A proactive support partner monitors for signs of this and offers structured training interventions when they are needed, not just at implementation. That might be targeted refresher sessions when a process change is introduced, or onboarding support when new staff join and need to use the system effectively.

What to look for in a proactive support provider

The questions that reveal whether a support model is genuinely proactive or simply reactive with a better name:

  • What is monitored proactively, and how often?
  • How are upgrade cycles managed, and what testing is done before updates reach the live environment?
  • What does a regular review cycle look like in practice?
  • How are SLAs structured, and are they contractually defined?

TSG delivers Business Central support with an NPS score of 85. That reflects consistent delivery against the commitments made at the point of engagement, including what happens on the occasions when things go wrong.

If you are currently running on a reactive support contract and experiencing the costs that come with it, the conversation worth having is whether a proactive model would be better value over a twelve-month period.

Frequently asked questions

What does proactive support look like in Business Central?

It means your system is being monitored before issues surface, updates are tested and managed before reaching your live environment, and structured reviews keep the system aligned with how your business has developed. It is the opposite of waiting for something to break and then responding.

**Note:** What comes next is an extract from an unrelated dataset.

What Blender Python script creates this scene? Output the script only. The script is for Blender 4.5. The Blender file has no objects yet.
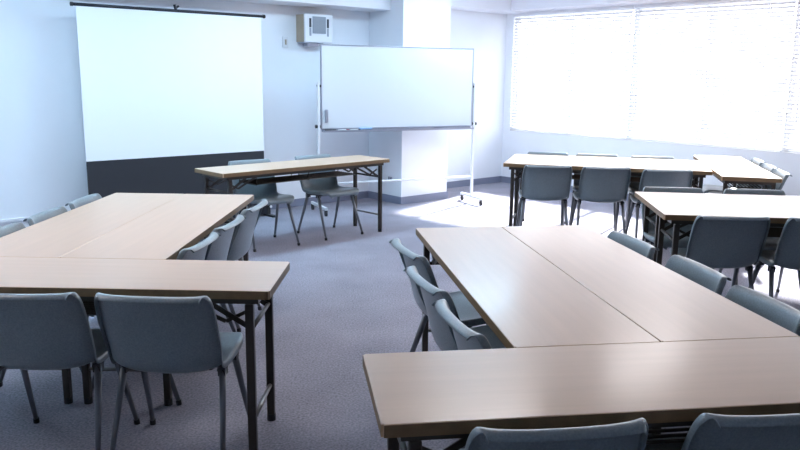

How does proactive support reduce downtime in Business Central?

Monitoring identifies early indicators of system degradation, integration failures, and performance issues before they become visible to users. Managed upgrade cycles prevent issues caused by untested updates reaching the live environment. Both reduce the frequency and severity of incidents that would otherwise require reactive intervention.

How often should Business Central upgrades be performed?

Microsoft releases major updates on a twice-yearly cycle. A proactive support partner manages this schedule, tests updates in a non-production environment before deployment, and communicates changes to your team. Without managed upgrade cycles, businesses risk compatibility issues and accumulating technical debt.

What are the signs that a Business Central support model is too reactive?

Frequency of the same types of issues recurring, long resolution times for known problems, no structure for how updates are managed, and support that only engages when a ticket is raised. If you are spending meaningful time each month on workarounds or chasing resolution, that is a reactive model in practice.

How does proactive support work across multi-site operations?

A proactive model monitors performance and configuration consistency across all sites, identifies cross-site patterns before they become problems, and ensures changes are applied consistently. For Operations Directors managing several locations, this prevents the configuration drift and inconsistent user experience that reactive models tend to produce over time.